WRITTEN INSTRUCTION » Find how many lines in the data below include the word "script", then write only that number.

_ _ _ _ _

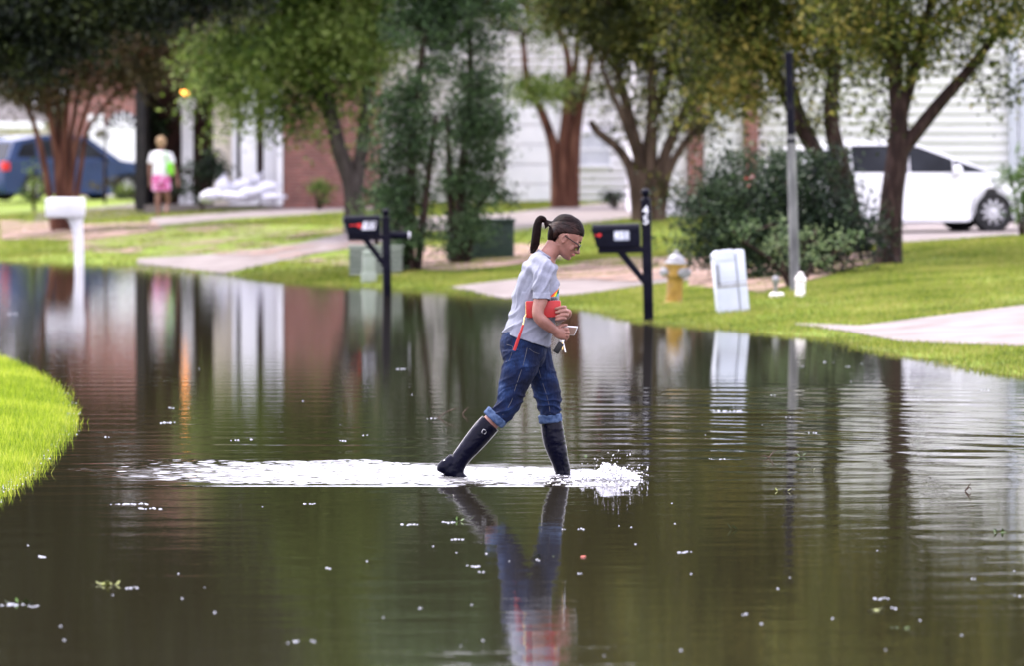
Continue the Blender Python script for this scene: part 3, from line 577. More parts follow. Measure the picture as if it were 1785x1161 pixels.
# left brick house with white arched door
D = 150.; x0, x1 = XD(120, D), XD(262, D); hs = thing('brick_house', 'brick house with white fan-light garage door at the left', 'house', (XD(200, D), D, .6))
MB().box(x0, x1, D, D+8, .5, 7.).done('wall', M['brick2'], hs)
xa, xb = XD(155, D), XD(242, D); b = MB(); b.box(xa, xb, D-.06, D-.01, .6, ZD(222, D))
for k in range(4):
    for q in range(4): xx = xa+.05+q*(xb-xa)/4; zz = .66+k*.42; b.box(xx, xx+(xb-xa)/4-.09, D-.075, D-.055, zz, zz+.34, .01)
dr = b.done('garage_door', M['white'], hs)
b = MB(); xm = XD(215, D); zz = ZD(222, D)
for k in range(7):
    a = math.pi*k/6; b.prism([(xm+.02*math.cos(a+1.57), zz+.02*math.sin(a+1.57)), (xm+.42*math.cos(a)+.02*math.cos(a+1.57), zz+.42*math.sin(a)+.02*math.sin(a+1.57)), (xm+.42*math.cos(a)-.02*math.cos(a+1.57), zz+.42*math.sin(a)-.02*math.sin(a+1.57)), (xm-.02*math.cos(a+1.57), zz-.02*math.sin(a+1.57))], D-.09, D-.05)
b.done('fanlight_bars', M['white'], dr)
MB().prism([(xm+.44*math.cos(math.pi*k/12), zz+.44*math.sin(math.pi*k/12)) for k in range(13)], D-.045, D-.02).done('fanlight', M['glass'], dr)
MB().box(xa, xa+.4, D-.06, D-.01, zz+.001, zz+.35).done('trim_panel', M['white'], hs)
hiproof(hs, x0, x1, D, D+8, 7.1, 2.5, M['roof'])
D = 172.; hs = thing('distant_house', 'beige house with grey roof glimpsed at the far left edge', 'house', (XD(-20, D), D, .6))
MB().box(XD(-200, D), XD(60, D), D, D+6, .5, ZD(212, D)).done('wall', M['beige'], hs); hiproof(hs, XD(-200, D), XD(60, D), D, D+6, ZD(212, D), 1.2, M['roof'], .3)
window(hs, XD(-10, D), XD(12, D), 1.2, 2.2, D-.02)

# ------------------------------------------------------------------ street objects
M['black'] = noisy('black_enamel', [(.001, .001, .005), (.0025, .003, .009)], .4, 6, spec=.07)
M['blackpost'] = noisy('black_post_paint', [(.0015, .0015, .005), (.004, .004, .010), (.02, .017, .02)], .6, 7, .001, 40, pos=[.3, .6, .8], spec=.08)
M['redplastic'] = noisy('red_flag', [(.45, .02, .02), (.6, .03, .03)], .4, 4)
M['numwhite'] = noisy('number_white', [(.7, .72, .78), (.82, .82, .86)], .4, 8)
M['boxwhite'] = noisy('pedestal_white', [(.45, .48, .56), (.54, .57, .65), (.30, .30, .33)], .45, 3.2, .001, 12, pos=[.35, .62, .82])
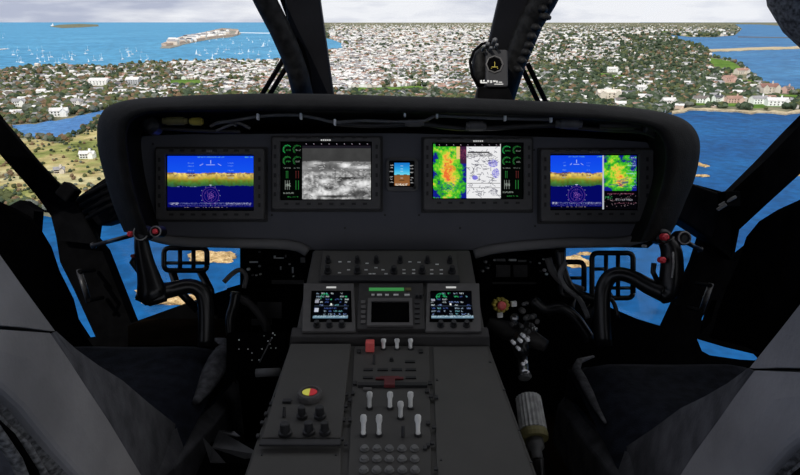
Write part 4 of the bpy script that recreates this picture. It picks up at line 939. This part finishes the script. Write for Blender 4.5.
    # backrest shell
    mb = MB(); pr = [Vector((0,.70,.25)),Vector((0,.62,.45)),Vector((0,.50,.75)),Vector((0,.38,1.0))]
    rows = []
    for p in pr: rows.append([mir(Vector((-.46,p.y,p.z))), mir(Vector((-.86,p.y,p.z))), mir(Vector((-.86,p.y-.06,p.z-.02))), mir(Vector((-.46,p.y-.06,p.z-.02)))])
    mb.loft(rows, close=True); mb.add(rows[0],[(0,1,2,3)]); mb.add(rows[-1],[(0,1,2,3)]); mb.build('backrest', M['cloth'], root, bevel=.01)
    # fabric webbing behind the wing
    mb = MB(); w1 = [(-25,367),(1,386),(22,406),(40,428),(58,451),(82,477),(107,512)]
    rr1 = [SP_(x,y,X-.008) for x,y in w1]; rr2 = [SP_(x-20,y+7,X-.02) for x,y in w1]
    slab([rr1, rr2], (mir(Vector((-.02,0,-.02)))-mir(Vector((0,0,0)))), 'webbing', M['web'], 0)
    for k in range(3):
        mb = MB(); mb.tube([SP_(-45+k*14,395+k*6,X-.02), SP_(-8+k*16,425+k*10,X-.02), SP_(16+k*16,460+k*12,X-.025), SP_(40+k*16,520+k*8,X-.03)], .008, 8, flat=.5); mb.build('strap', M['web'] if k != 1 else M['cloth'], root, smooth=True)
    # outboard wing
    return root, slab, mir
r1, slab1, mir1 = seat(-1, Vector((0,0,0)), 'armoured grey pilot seat with navy cushion, on the field side of the console')
r2, slab2, mir2 = seat(1, Vector((.0,-.022,-.035)), 'armoured grey pilot seat with navy cushion, beside the ribbed collective grip')
def wing(root, pts, x, th, x2=None):
    mb = MB(); q = [SX(a, b, x) for a, b in pts]; t = Vector((th,0,0)); n = len(q)
    mb.add(q+[p+t for p in q], [tuple(range(n)), tuple(range(2*n-1,n-1,-1))]+[(i,(i+1)%n,n+(i+1)%n,n+i) for i in range(n)]); mb.build('outer_wing', M['cloth'], root, bevel=.012)
wing(r1, [(-160,150),(0,199),(20,208),(32,215),(42,226),(54,246),(62,270),(76,298),(84,330),(100,352),(120,400),(0,400),(-160,330)], -.78, -.05)
wing(r2, [(960,100),(800,197),(776,208),(757,220),(744,236),(736,262),(724,288),(716,310),(712,326),(705,338),(740,347),(762,356),(790,420),(960,420)], .80, .05)

# ================================================================== STICKS, PEDALS
def curve3(mb, pts, rs, n=12):
    q = smooth_pts([(float(x), float(y), float(d), float(r_)) for (x, y, d), r_ in zip(pts, rs)], 4); mb.tube([P(x,y,d) for x,y,d,_ in q], [r_ for *_, r_ in q], n)
def ring(mb, c, nrm, R_, r_, n=18, mi=0):
    nrm = Vector(nrm).normalized(); a = nrm.orthogonal().normalized(); b = nrm.cross(a); pts = [c+a*R_*math.cos(2*math.pi*k/n)+b*R_*math.sin(2*math.pi*k/n) for k in range(n+1)]
    mb.tube(pts, r_, 8, mi)
DS = 1.3
s = thing('cyclic_stick', P(165,330,DS+.05), 'black control stick with red buttons over the sea, beside the two-column pedal frame', 'control stick')
mb = MB(); curve3(mb, [(141,236,DS),(142,246,DS),(145,262,DS),(149,278,DS),(152,292,DS),(156,300,DS)], [.013,.016,.019,.024,.030,.024], 16); mb.build('grip', M['plastic'], s, smooth=True)
mb = MB(); curve3(mb, [(154,292,DS+.01),(170,290,DS+.03),(190,286,DS+.05),(203,294,DS+.06),(206,315,DS+.06),(206,345,DS+.06)], [.022,.018,.017,.018,.018,.019], 12); mb.build('shaft', M['plastic'], s, smooth=True)
mb = MB(); mb.tube([P(138,296,DS),P(150,300,DS-.005),P(166,297,DS)], [.010,.014,.010], 10); mb.build('guard', M['plastic'], s, smooth=True)
for (x, y, R_, m_) in ((141,233,.017,M['plastic']),(156,231.5,.0125,M['plastic'])):
    fr = Frame(P(x,y,DS-.01), RT, UP); mb = MB(); mb.lathe(fr, (0,0), [(R_,-.03),(R_,.0),(R_*.7,.004),(R_*.4,.003)], 20); mb.build('switch_housing', m_, s)
    mb = MB(); ring(mb, fr.pt(0,0,.003), fr.n, R_*.88, .0016); mb.build('ring', M['ribbed'], s, smooth=True)
fr = Frame(P(156,231.5,DS-.01), RT, UP); mb = MB(); mb.lathe(fr, (0,0), [(.006,.0),(.006,.008),(.004,.010)], 14); tag(mb.build('button', M['button'], s), 'red button')
fr = Frame(P(131,234,DS-.005), RT, UP); mb = MB(); mb.lathe(fr, (0,0), [(.0062,-.01),(.0062,.006),(.004,.008)], 14); tag(mb.build('button', M['button'], s), 'red button')
mb = MB(); mb.tube([P(143,250,DS-.01),P(136,256,DS),P(133,262,DS),P(140,272,DS),P(148,282,DS)], [.006,.007,.008,.007,.006], 8); mb.build('trigger', M['plastic'], s, smooth=True)
fr = Frame(P(133,256,DS-.01), RT, UP); mb = MB(); mb.lathe(fr, (0,0), [(.004,-.01),(.004,.004)], 10); tag(mb.build('trigger_stud', M['red_dim'], s), 'dull red stud')
s = thing('cyclic_stick', P(640,330,DS+.05), 'black control stick with pale stripe and red buttons beside the sea-side door post', 'control stick')
mb = MB(); curve3(mb, [(666,240,DS),(671,250,DS),(672,265,DS),(671,280,DS),(668,292,DS),(660,297,DS)], [.018,.022,.024,.025,.022,.016], 16); mb.build('grip', M['plastic'], s, smooth=True)
mb = MB(); curve3(mb, [(664,293,DS),(648,286,DS+.02),(632,277,DS+.04),(616,274,DS+.05),(606,282,DS+.06),(602,300,DS+.06),(603,345,DS+.06)], [.020,.018,.016,.016,.018,.018,.02], 12); mb.build('shaft', M['plastic'], s, smooth=True)
for x, y, R_ in ((664,237,.017),(684,238,.016)):
    fr = Frame(P(x,y,DS-.012), RT, UP); mb = MB(); mb.lathe(fr, (0,0), [(R_,-.03),(R_,.0),(R_*.7,.004),(R_*.4,.003)], 20); mb.build('switch_housing', M['plastic'], s)
    if x > 670: mb = MB(); ring(mb, fr.pt(0,0,.003), fr.n, R_*.8, .0018); mb.build('ring', M['ribbed'], s, smooth=True)
for x, y, R_ in ((664.5,237,.0075),(662,260,.0065)):
    fr = Frame(P(x,y,DS-.028), RT, UP); mb = MB(); mb.lathe(fr, (0,0), [(R_,-.01),(R_,.007),(R_*.6,.010)], 14); tag(mb.build('button', M['button'], s), 'red button')
mb = MB(); mb.tube([P(673,252,DS-.026),P(673.5,265,DS-.028),P(672,278,DS-.028)], .0022, 8); tag(mb.build('stripe', M['ribbed'], s, smooth=True), 'pale grey stripe')
mb = MB(); mb.tube([P(654,263,DS),P(653,272,DS),P(658,282,DS)], .006, 8); mb.build('trigger', M['plastic'], s, smooth=True)
for x, y in ((648,240),(652,236),(645,246)):
    fr = Frame(P(x,y,DS), RT, UP); mb = MB(); mb.lathe(fr, (0,0), [(.004,-.01),(.003,.004)], 8); mb.build('stud', M['ribbed'], s)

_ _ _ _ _

RESULT FOR THIS EXERCISE » 2